Task to carry out: Repeat exactly the lines from the start of the material below up to and including the "c.obj('coffered_ceiling',M_ceil,temple)" line.

Exercise materials:
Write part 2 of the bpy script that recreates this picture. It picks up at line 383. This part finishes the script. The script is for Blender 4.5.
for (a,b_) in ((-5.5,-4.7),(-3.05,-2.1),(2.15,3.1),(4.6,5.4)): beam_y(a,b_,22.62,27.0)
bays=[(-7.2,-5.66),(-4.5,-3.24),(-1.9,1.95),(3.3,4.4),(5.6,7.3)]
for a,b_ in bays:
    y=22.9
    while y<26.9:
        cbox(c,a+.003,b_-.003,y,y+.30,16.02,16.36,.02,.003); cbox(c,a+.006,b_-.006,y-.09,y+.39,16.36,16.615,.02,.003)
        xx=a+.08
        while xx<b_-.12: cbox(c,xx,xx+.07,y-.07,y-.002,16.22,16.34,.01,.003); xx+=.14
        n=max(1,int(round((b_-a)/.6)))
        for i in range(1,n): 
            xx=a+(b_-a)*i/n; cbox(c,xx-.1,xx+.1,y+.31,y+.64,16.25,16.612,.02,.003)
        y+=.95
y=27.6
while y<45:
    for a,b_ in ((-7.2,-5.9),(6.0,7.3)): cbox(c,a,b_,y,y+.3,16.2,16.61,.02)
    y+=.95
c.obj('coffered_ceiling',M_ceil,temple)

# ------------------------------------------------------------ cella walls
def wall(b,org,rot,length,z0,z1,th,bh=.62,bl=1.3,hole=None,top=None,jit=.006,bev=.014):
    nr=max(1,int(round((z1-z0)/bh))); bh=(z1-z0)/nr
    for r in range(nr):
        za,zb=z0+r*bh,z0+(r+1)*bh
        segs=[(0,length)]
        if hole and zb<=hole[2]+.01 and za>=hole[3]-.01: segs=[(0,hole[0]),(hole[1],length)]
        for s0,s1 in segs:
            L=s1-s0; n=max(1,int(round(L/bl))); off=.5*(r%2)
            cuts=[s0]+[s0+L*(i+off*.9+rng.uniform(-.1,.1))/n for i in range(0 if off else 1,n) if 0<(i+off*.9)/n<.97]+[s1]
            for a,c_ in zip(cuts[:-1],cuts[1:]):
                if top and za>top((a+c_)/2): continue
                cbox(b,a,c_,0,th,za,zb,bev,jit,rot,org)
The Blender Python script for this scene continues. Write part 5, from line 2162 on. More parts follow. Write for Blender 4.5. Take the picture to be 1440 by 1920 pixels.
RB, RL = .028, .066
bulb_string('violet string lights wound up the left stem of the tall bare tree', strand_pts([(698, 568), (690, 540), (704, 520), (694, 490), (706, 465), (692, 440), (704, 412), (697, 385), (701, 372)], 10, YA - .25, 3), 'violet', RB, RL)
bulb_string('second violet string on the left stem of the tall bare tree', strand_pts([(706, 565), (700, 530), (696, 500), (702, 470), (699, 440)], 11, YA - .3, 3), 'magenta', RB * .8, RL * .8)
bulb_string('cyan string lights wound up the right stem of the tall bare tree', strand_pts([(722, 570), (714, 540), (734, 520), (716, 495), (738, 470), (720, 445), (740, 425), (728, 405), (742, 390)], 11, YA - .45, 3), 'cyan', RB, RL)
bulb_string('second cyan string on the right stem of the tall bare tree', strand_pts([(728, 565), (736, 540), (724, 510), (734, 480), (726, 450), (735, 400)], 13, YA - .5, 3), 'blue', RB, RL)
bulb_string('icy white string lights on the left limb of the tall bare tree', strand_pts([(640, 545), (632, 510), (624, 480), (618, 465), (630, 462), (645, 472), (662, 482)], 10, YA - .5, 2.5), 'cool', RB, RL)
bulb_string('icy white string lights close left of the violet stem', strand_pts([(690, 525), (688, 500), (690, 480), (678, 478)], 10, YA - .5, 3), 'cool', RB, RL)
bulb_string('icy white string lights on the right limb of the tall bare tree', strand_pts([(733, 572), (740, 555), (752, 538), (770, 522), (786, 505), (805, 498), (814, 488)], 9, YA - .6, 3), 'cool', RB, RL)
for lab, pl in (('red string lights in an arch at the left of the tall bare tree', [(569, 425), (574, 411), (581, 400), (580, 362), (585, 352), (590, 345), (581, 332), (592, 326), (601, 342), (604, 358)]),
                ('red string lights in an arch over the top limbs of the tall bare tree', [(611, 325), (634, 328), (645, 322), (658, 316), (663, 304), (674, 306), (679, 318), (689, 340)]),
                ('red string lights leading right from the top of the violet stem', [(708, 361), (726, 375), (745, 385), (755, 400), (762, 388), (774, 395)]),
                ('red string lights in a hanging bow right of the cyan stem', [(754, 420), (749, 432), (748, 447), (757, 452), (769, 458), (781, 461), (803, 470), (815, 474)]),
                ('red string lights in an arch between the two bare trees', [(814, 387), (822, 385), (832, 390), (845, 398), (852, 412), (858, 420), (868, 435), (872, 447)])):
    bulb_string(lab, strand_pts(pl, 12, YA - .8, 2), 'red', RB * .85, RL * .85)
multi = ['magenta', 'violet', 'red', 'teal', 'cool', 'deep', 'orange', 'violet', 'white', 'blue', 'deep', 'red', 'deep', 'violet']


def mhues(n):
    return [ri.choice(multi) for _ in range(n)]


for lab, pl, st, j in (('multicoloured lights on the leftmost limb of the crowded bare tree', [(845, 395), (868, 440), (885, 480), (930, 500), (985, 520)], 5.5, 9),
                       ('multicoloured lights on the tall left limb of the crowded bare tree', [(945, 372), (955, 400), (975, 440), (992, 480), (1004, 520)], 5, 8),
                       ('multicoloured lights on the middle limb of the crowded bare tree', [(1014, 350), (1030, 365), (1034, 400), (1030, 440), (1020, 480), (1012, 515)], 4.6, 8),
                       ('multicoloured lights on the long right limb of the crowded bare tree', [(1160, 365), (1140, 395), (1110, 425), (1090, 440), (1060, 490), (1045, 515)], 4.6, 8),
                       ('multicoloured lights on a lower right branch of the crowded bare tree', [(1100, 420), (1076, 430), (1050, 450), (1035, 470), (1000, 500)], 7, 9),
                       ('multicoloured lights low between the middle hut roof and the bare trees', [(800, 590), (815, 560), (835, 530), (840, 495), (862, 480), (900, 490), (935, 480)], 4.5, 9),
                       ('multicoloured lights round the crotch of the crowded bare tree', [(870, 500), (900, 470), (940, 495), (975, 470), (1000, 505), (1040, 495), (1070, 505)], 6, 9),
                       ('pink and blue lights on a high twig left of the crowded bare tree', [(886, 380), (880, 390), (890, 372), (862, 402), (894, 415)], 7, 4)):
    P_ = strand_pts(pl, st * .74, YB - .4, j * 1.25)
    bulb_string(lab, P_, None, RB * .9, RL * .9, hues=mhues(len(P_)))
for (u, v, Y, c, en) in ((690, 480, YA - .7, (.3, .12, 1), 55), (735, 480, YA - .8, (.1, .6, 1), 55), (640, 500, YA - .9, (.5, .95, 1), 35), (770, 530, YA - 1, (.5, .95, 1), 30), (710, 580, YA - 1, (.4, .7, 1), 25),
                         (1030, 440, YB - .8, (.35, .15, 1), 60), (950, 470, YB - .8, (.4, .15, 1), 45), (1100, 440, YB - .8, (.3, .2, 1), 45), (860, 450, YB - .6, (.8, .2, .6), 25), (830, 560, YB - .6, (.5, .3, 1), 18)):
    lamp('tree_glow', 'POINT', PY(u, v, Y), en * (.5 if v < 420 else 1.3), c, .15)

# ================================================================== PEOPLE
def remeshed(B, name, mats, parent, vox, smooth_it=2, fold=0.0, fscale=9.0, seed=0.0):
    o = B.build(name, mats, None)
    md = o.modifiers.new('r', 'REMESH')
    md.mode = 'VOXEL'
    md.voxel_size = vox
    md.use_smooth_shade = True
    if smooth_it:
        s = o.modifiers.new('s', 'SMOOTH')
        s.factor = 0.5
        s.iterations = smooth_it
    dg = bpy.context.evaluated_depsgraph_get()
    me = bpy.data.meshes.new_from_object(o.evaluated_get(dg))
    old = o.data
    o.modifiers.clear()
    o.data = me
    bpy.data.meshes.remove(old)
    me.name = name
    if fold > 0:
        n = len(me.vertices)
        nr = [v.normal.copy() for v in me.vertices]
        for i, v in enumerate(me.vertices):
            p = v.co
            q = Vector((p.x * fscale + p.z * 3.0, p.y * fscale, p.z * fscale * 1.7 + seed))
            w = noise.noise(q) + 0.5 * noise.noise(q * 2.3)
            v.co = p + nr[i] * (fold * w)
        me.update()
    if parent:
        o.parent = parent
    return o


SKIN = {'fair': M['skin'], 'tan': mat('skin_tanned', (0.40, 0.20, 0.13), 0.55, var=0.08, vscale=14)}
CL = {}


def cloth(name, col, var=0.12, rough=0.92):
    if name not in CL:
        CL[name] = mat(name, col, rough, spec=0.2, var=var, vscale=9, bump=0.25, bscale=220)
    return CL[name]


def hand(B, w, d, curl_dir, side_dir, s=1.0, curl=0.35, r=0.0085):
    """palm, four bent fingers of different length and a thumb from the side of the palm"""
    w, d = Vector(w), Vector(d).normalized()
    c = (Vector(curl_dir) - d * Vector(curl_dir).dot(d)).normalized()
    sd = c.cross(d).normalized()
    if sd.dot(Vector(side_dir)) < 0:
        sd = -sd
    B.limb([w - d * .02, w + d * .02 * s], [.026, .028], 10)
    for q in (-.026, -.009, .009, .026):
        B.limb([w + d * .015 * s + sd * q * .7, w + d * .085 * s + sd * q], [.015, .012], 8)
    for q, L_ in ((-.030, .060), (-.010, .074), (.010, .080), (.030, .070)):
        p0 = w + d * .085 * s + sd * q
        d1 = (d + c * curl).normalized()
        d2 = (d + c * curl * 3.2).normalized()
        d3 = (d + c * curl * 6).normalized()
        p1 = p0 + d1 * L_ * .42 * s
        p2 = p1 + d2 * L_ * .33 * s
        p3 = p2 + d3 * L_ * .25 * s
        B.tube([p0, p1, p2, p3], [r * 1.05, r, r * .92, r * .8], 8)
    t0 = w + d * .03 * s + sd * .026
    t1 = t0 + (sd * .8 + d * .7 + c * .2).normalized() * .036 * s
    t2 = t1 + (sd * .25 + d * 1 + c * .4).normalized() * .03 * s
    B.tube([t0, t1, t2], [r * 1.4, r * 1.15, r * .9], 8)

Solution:
Write part 2 of the bpy script that recreates this picture. It picks up at line 383. This part finishes the script. The script is for Blender 4.5.
for (a,b_) in ((-5.5,-4.7),(-3.05,-2.1),(2.15,3.1),(4.6,5.4)): beam_y(a,b_,22.62,27.0)
bays=[(-7.2,-5.66),(-4.5,-3.24),(-1.9,1.95),(3.3,4.4),(5.6,7.3)]
for a,b_ in bays:
    y=22.9
    while y<26.9:
        cbox(c,a+.003,b_-.003,y,y+.30,16.02,16.36,.02,.003); cbox(c,a+.006,b_-.006,y-.09,y+.39,16.36,16.615,.02,.003)
        xx=a+.08
        while xx<b_-.12: cbox(c,xx,xx+.07,y-.07,y-.002,16.22,16.34,.01,.003); xx+=.14
        n=max(1,int(round((b_-a)/.6)))
        for i in range(1,n): 
            xx=a+(b_-a)*i/n; cbox(c,xx-.1,xx+.1,y+.31,y+.64,16.25,16.612,.02,.003)
        y+=.95
y=27.6
while y<45:
    for a,b_ in ((-7.2,-5.9),(6.0,7.3)): cbox(c,a,b_,y,y+.3,16.2,16.61,.02)
    y+=.95
c.obj('coffered_ceiling',M_ceil,temple)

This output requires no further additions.